Land of the Cranes by Aida Salazar

Hello, Aida Salazar! Welcome to Watch. Connect. Read.! I often think about how lovely it was to meet you and chat with you during ALA Midwinter in Seattle. I am honored and excited you dropped by to share the POWERFUL cover for Land of the Cranes. What ran through your head (or your heart) the first time you saw Quang & Lien’s cover illustration?

Aida Salazar: I felt instant love for the sketch. Seeing the face of Betita as imagined by this team of illustrators I can only compare to how I felt seeing the face of my child for the first time after I gave birth. I carried that baby for nine months and knew it intimately but to see their perfect beauty with my own eyes is a magic like none other. I felt it for my first book too and didn’t think it could happen twice. However, I am so delighted to have felt this way again with the cover for Land of the Cranes.

What are three things Betita would want everyone to know about her?

Aida Salazar: She loves to draw/write picture poems.

Her deepest wish is to keep her family together.

She believes all migrants should fly as free as cranes.

Please finish the following sentence starters:

Betita’s Papi instills in her a love for the wonder-filled myths of the origins of her people and their belonging to the Americas.

I hope Land of the Cranes reaches readers’ hearts and minds and serves to expand their capacity for empathy and love but also to understand the need for compassionate justice for migrants.

Did you know 69,550 migrant children were held in U.S. government custody in 2019? "This is enough infants, toddlers, kids and teens to overflow the typical NFL stadium. That’s more children detained away from their parents than any other country, according to United Nations researchers. And it’s happening even though the U.S. government has acknowledged that being held in detention can be traumatic for children, putting them at risk of long-term physical and emotional damage.

Some of these migrant children who were in government custody this year have already been deported. Some have reunited with family in the U.S., where they’re trying to go to school and piece their lives back together. About 4,000 are still in government custody, some in large, impersonal shelters. And more arrive every week.” – Frontline 

The Moon Within tells the story of an eleven-year-old Afro-Puerto Rican-Mexican dancer, Celi Rivera, who is on the cusp of adolescence. She has many questions about her blossoming body, her best friend’s exploration of genderfluidity, and her first crush. The thing she dreads most is the moon ceremony (Mexica-based rite of passage) her mother wants to give her when her first period comes. Things get more complicated for Celi when her crush is a bigot to her best friend. She has to look to her community, to the universe and inside herself to take a stand for who she wants to be. 

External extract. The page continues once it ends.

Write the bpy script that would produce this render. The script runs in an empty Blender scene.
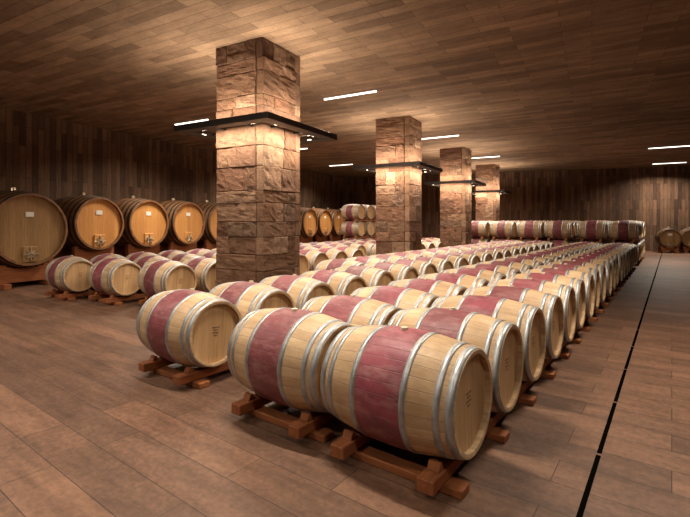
import bpy, bmesh, math, random
from mathutils import Vector, Matrix, noise as mnoise
random.seed(7)
sc=bpy.context.scene
TH=math.radians(36.6); CT,ST=math.cos(TH),math.sin(TH)
F=440.0; EYE=1.47; CEIL=4.27
def c2w(cx,cz): return (cx*CT-cz*ST, cx*ST+cz*CT)
def w2c(X,Y): return (X*CT+Y*ST, -X*ST+Y*CT)

# ---------------- node helpers ----------------
class NT:
    def __init__(s,name):
        s.m=bpy.data.materials.new(name); s.m.use_nodes=True
        s.t=s.m.node_tree; s.b=s.t.nodes['Principled BSDF']
    def n(s,ty,**k):
        nd=s.t.nodes.new(ty)
        for a,v in k.items(): setattr(nd,a,v)
        return nd
    def l(s,a,b): s.t.links.new(a,b)
    def put(s,inp,v):
        if isinstance(v,(int,float,tuple,list)): inp.default_value=v
        else: s.l(v,inp)
    def math(s,op,a,b=0.0,c=0.0):
        nd=s.n('ShaderNodeMath',operation=op)
        s.put(nd.inputs[0],a); s.put(nd.inputs[1],b); s.put(nd.inputs[2],c)
        return nd.outputs[0]
    def mix(s,f,a,b,bt='MIX'):
        nd=s.n('ShaderNodeMix',data_type='RGBA',blend_type=bt)
        s.put(nd.inputs[0],f); s.put(nd.inputs[6],a); s.put(nd.inputs[7],b)
        return nd.outputs[2]
    def obj(s): return s.n('ShaderNodeTexCoord').outputs['Object']
    def mapping(s,v,scale=(1,1,1),rot=(0,0,0),loc=(0,0,0)):
        nd=s.n('ShaderNodeMapping'); s.l(v,nd.inputs[0])
        nd.inputs['Scale'].default_value=scale; nd.inputs['Rotation'].default_value=rot; nd.inputs['Location'].default_value=loc
        return nd.outputs[0]
    def noise(s,v,scale,detail=4,rough=.6):
        nd=s.n('ShaderNodeTexNoise'); s.l(v,nd.inputs['Vector'])
        nd.inputs['Scale'].default_value=scale; nd.inputs['Detail'].default_value=detail; nd.inputs['Roughness'].default_value=rough
        return nd.outputs['Fac']
    def ramp(s,v,a,b,lo=0.,hi=1.):
        nd=s.n('ShaderNodeMapRange'); s.put(nd.inputs[0],v)
        nd.inputs[1].default_value=a; nd.inputs[2].default_value=b; nd.inputs[3].default_value=lo; nd.inputs[4].default_value=hi
        return nd.outputs[0]
    def bump(s,h,strength=.4,dist=.01):
        nd=s.n('ShaderNodeBump'); s.l(h,nd.inputs['Height'])
        nd.inputs['Strength'].default_value=strength; nd.inputs['Distance'].default_value=dist
        s.l(nd.outputs[0],s.b.inputs['Normal'])
    def base(s,v,rough=.6,metal=0.):
        s.put(s.b.inputs['Base Color'],v); s.put(s.b.inputs['Roughness'],rough); s.b.inputs['Metallic'].default_value=metal
def C(r,g,b):
    f=lambda c:(c/255/12.92) if c/255<=.04045 else ((c/255+.055)/1.055)**2.4
    return (f(r),f(g),f(b),1)

def brick_mat(name,c1,c2,mort,bw,rh,ms,rot=(0,0,0),swap=None,nscale=(3,3,3),namt=.5,rough=.75,bump=.5,dark=(.45,1.3),spec=.5,spk=(.82,1.15)):
    t=NT(name); v=t.obj()
    if swap:
        sx=t.n('ShaderNodeSeparateXYZ'); t.l(v,sx.inputs[0]); cb=t.n('ShaderNodeCombineXYZ')
        t.l(sx.outputs[swap[0]],cb.inputs[0]); t.l(sx.outputs[swap[1]],cb.inputs[1]); bv=cb.outputs[0]
    else: bv=t.mapping(v,rot=rot)
    br=t.n('ShaderNodeTexBrick'); t.l(bv,br.inputs['Vector'])
    br.offset=.37; br.offset_frequency=2
    br.inputs['Color1'].default_value=c1; br.inputs['Color2'].default_value=c2; br.inputs['Mortar'].default_value=mort
    br.inputs['Scale'].default_value=1; br.inputs['Mortar Size'].default_value=ms; br.inputs['Mortar Smooth'].default_value=.3
    br.inputs['Brick Width'].default_value=bw; br.inputs['Row Height'].default_value=rh
    n1=t.noise(t.mapping(bv,scale=nscale),1.0,9,.7)
    n2=t.noise(bv,.5,4,.6)
    n3=t.noise(bv,22,5,.75)
    f=t.ramp(n1,.3,.7,dark[0],dark[1]); f2=t.ramp(n2,.3,.7,.78,1.2); f3=t.ramp(n3,.3,.7,spk[0],spk[1])
    mul=t.math('MULTIPLY',t.math('MULTIPLY',f,f2),f3)
    cb2=t.n('ShaderNodeCombineColor'); [t.l(mul,cb2.inputs[i]) for i in range(3)]
    col=t.mix(namt,br.outputs['Color'],t.mix(1.,br.outputs['Color'],cb2.outputs[0],'MULTIPLY'))
    t.base(col,rough); t.b.inputs['Specular IOR Level'].default_value=spec
    h=t.math('SUBTRACT',t.math('ADD',t.math('MULTIPLY',n1,.5),t.math('MULTIPLY',n3,.3)),br.outputs['Fac'])
    t.bump(h,bump,.012)
    return t.m

M={}
M['floor']=brick_mat('floor_porphyry_slabs',C(120,88,69),C(94,69,55),C(58,42,33),1.5,.27,.003,nscale=(1.6,8,3),namt=1.,rough=.5,bump=.3,dark=(.58,1.25),spec=.35,spk=(.66,1.28))
M['ceil']=brick_mat('ceiling_porphyry_slabs',C(148,122,99),C(112,91,74),C(70,54,43),1.05,.19,.004,nscale=(2.0,6,3),namt=.9,rough=.88,bump=.3,dark=(.68,1.22),spec=.15)
M['wall']=brick_mat('wall_porphyry_strips',C(120,92,72),C(74,56,45),C(36,27,22),1.3,.15,.005,swap=(2,0),nscale=(2,12,2),namt=.9,rough=.85,bump=.4,dark=(.6,1.25),spec=.2)

def plain(name,col,rough=.5,metal=0.,nz=None,b=0,spec=.5):
    t=NT(name)
    if nz:
        n=t.noise(t.mapping(t.obj(),scale=nz),1,6,.65)
        t.base(t.mix(t.ramp(n,.3,.7),tuple(c*.55 for c in col[:3])+(1,),col),rough,metal)
        if b: t.bump(n,b,.01)
    else: t.base(col,rough,metal)
    t.b.inputs['Specular IOR Level'].default_value=spec
    return t.m
M['steel']=plain('galvanised_hoop_steel',C(186,188,190),.46,.7,nz=(14,14,14))
M['dark_steel']=plain('dark_steel',C(46,36,31),.5,.3,nz=(3,3,3))
M['black_hoop']=plain('black_hoop_iron',C(58,50,44),.5,.5,nz=(5,5,5))
M['rack']=plain('rack_wood',C(158,96,58),.75,nz=(3,24,24),b=.3,spec=.25)
M['rackb']=plain('rack_beam_wood',C(154,92,56),.75,nz=(24,3,24),b=.3,spec=.25)
M['bung']=plain('bung_silicone',C(200,185,160),.5)
M['drain']=plain('drain_slot_black',C(8,7,6),1.,spec=0.)
M['stamp']=plain('stamp_burnt_ink',C(96,68,48),.7)
M['label']=plain('label_paper',C(225,222,215),.6)
M['brass']=plain('polished_metal',C(205,190,165),.3,.9)
M['mortar']=plain('mortar_dark',C(78,57,44),.9,nz=(9,9,9))
t=NT('lamp_glow'); t.base((1,.9,.75,1)); t.b.inputs['Emission Color'].default_value=(1,.92,.8,1); t.b.inputs['Emission Strength'].default_value=3; M['lamp']=t.m
t=NT('led_strip'); t.base((1,.8,.6,1)); t.b.inputs['Emission Color'].default_value=(1,.86,.66,1); t.b.inputs['Emission Strength'].default_value=8; M['led']=t.m

# stone for pillars
t=NT('pillar_porphyry'); v=t.obj()
g=t.n('ShaderNodeNewGeometry').outputs['Random Per Island']
cr=t.n('ShaderNodeValToRGB'); t.l(g,cr.inputs[0]); e=cr.color_ramp.elements
e[0].color=C(112,82,66); e[1].color=C(166,138,114); x=e.new(.25); x.color=C(146,112,88); x=e.new(.5); x.color=C(124,102,86); x=e.new(.75); x.color=C(142,102,80)
n=t.noise(v,9,10,.78); n2=t.noise(v,40,6,.75)
col=t.mix(t.ramp(n,.38,.66,0,.7),cr.outputs[0],t.mix(1.,cr.outputs[0],(.48,.41,.37,1),'MULTIPLY'))
col=t.mix(t.ramp(n2,.48,.68,0,.65),col,t.mix(1.,col,(.42,.37,.33,1),'MULTIPLY'))
t.base(col,.9); t.b.inputs['Specular IOR Level'].default_value=.2; t.bump(t.math('ADD',n,t.math('MULTIPLY',n2,.6)),.95,.05); M['stone']=t.m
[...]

Mr. Schu, you should have asked me… What connects you to Betita?

The answer would be: 

I, like Betita, was an undocumented child. The immigrant community in which she was raised in East LA and the fears, stigmas and prejudices her community faces are mine, too. Though I was never detained or deported for being a migrant, many of my family members and members of my community have. This is a story I had to tell for us.

Look for Land of the Cranes on September 15, 2020. 

Scholastic's Description: 

From the prolific author of The Moon Within comes the heart-wrenchingly beautiful story in verse of a young Latinx girl who learns to hold on to hope and love even in the darkest of places: a family detention center for migrants and refugees.

Nine-year-old Betita knows she is a crane. Papi has told her the story, even before her family fled to Los Angeles to seek refuge from cartel wars in Mexico. The Aztecs came from a place called Aztlan, what is now the Southwest US, called the land of the cranes. They left Aztlan to establish their great city in the center of the universe-Tenochtitlan, modern-day Mexico City. It was prophesized that their people would one day return to live among the cranes in their promised land. Papi tells Betita that they are cranes that have come home.

Then one day, Betita's beloved father is arrested by Immigration Customs Enforcement (ICE) and deported to Mexico. Betita and her pregnant mother are left behind on their own, but soon they too are detained and must learn to survive in a family detention camp outside of Los Angeles. Even in cruel and inhumane conditions, Betita finds heart in her own poetry and in the community she and her mother find in the camp. The voices of her fellow asylum seekers fly above the hatred keeping them caged, but each day threatens to tear them down lower than they ever thought they could be. Will Betita and her family ever be whole again?